◆ **WRITTEN REQUEST**:
Set down the full listing exactly, character for character.

◆ **DATA BLOCK**:

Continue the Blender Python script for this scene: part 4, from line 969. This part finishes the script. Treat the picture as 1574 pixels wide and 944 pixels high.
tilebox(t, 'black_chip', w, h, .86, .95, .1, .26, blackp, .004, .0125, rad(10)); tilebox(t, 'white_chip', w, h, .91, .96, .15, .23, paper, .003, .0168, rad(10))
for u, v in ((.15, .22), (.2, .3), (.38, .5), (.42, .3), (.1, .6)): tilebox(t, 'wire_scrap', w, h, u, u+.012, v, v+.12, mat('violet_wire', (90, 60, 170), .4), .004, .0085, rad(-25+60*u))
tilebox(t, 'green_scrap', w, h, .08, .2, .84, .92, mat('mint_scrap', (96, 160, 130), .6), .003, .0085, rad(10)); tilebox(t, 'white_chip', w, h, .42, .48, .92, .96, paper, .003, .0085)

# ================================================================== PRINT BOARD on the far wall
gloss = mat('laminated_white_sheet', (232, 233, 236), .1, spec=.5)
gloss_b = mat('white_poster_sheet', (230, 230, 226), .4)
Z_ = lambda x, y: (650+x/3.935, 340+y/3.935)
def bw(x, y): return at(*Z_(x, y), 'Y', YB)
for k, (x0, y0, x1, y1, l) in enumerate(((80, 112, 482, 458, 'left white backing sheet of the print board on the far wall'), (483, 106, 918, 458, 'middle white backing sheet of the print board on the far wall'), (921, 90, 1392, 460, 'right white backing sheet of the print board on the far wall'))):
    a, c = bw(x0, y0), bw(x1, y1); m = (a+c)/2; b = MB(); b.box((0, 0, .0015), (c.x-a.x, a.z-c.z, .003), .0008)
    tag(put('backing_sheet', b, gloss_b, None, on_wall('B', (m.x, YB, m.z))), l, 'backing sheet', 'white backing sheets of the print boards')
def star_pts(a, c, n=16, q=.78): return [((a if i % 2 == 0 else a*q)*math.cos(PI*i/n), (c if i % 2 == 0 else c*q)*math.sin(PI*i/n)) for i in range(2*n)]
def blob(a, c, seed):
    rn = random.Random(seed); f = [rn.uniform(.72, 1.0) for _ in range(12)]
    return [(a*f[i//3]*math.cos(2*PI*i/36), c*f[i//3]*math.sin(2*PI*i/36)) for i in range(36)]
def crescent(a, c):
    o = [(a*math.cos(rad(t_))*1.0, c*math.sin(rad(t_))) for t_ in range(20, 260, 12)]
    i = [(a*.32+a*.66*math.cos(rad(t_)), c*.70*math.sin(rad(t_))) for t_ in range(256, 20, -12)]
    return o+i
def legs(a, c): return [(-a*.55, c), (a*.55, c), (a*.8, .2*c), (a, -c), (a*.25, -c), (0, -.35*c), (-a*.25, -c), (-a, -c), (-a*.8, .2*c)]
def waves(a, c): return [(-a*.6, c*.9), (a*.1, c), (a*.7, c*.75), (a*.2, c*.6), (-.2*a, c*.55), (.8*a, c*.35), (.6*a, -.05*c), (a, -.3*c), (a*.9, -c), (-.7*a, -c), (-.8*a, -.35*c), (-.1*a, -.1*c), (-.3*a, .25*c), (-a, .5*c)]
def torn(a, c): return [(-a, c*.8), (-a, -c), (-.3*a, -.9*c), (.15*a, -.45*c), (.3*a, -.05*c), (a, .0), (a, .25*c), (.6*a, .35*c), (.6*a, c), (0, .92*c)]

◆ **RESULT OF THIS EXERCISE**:
Continue the Blender Python script for this scene: part 4, from line 969. This part finishes the script. Treat the picture as 1574 pixels wide and 944 pixels high.
tilebox(t, 'black_chip', w, h, .86, .95, .1, .26, blackp, .004, .0125, rad(10)); tilebox(t, 'white_chip', w, h, .91, .96, .15, .23, paper, .003, .0168, rad(10))
for u, v in ((.15, .22), (.2, .3), (.38, .5), (.42, .3), (.1, .6)): tilebox(t, 'wire_scrap', w, h, u, u+.012, v, v+.12, mat('violet_wire', (90, 60, 170), .4), .004, .0085, rad(-25+60*u))
tilebox(t, 'green_scrap', w, h, .08, .2, .84, .92, mat('mint_scrap', (96, 160, 130), .6), .003, .0085, rad(10)); tilebox(t, 'white_chip', w, h, .42, .48, .92, .96, paper, .003, .0085)

# ================================================================== PRINT BOARD on the far wall
gloss = mat('laminated_white_sheet', (232, 233, 236), .1, spec=.5)
gloss_b = mat('white_poster_sheet', (230, 230, 226), .4)
Z_ = lambda x, y: (650+x/3.935, 340+y/3.935)
def bw(x, y): return at(*Z_(x, y), 'Y', YB)
for k, (x0, y0, x1, y1, l) in enumerate(((80, 112, 482, 458, 'left white backing sheet of the print board on the far wall'), (483, 106, 918, 458, 'middle white backing sheet of the print board on the far wall'), (921, 90, 1392, 460, 'right white backing sheet of the print board on the far wall'))):
    a, c = bw(x0, y0), bw(x1, y1); m = (a+c)/2; b = MB(); b.box((0, 0, .0015), (c.x-a.x, a.z-c.z, .003), .0008)
    tag(put('backing_sheet', b, gloss_b, None, on_wall('B', (m.x, YB, m.z))), l, 'backing sheet', 'white backing sheets of the print boards')
def star_pts(a, c, n=16, q=.78): return [((a if i % 2 == 0 else a*q)*math.cos(PI*i/n), (c if i % 2 == 0 else c*q)*math.sin(PI*i/n)) for i in range(2*n)]
def blob(a, c, seed):
    rn = random.Random(seed); f = [rn.uniform(.72, 1.0) for _ in range(12)]
    return [(a*f[i//3]*math.cos(2*PI*i/36), c*f[i//3]*math.sin(2*PI*i/36)) for i in range(36)]
def crescent(a, c):
    o = [(a*math.cos(rad(t_))*1.0, c*math.sin(rad(t_))) for t_ in range(20, 260, 12)]
    i = [(a*.32+a*.66*math.cos(rad(t_)), c*.70*math.sin(rad(t_))) for t_ in range(256, 20, -12)]
    return o+i
def legs(a, c): return [(-a*.55, c), (a*.55, c), (a*.8, .2*c), (a, -c), (a*.25, -c), (0, -.35*c), (-a*.25, -c), (-a, -c), (-a*.8, .2*c)]
def waves(a, c): return [(-a*.6, c*.9), (a*.1, c), (a*.7, c*.75), (a*.2, c*.6), (-.2*a, c*.55), (.8*a, c*.35), (.6*a, -.05*c), (a, -.3*c), (a*.9, -c), (-.7*a, -c), (-.8*a, -.35*c), (-.1*a, -.1*c), (-.3*a, .25*c), (-a, .5*c)]
def torn(a, c): return [(-a, c*.8), (-a, -c), (-.3*a, -.9*c), (.15*a, -.45*c), (.3*a, -.05*c), (a, .0), (a, .25*c), (.6*a, .35*c), (.6*a, c), (0, .92*c)]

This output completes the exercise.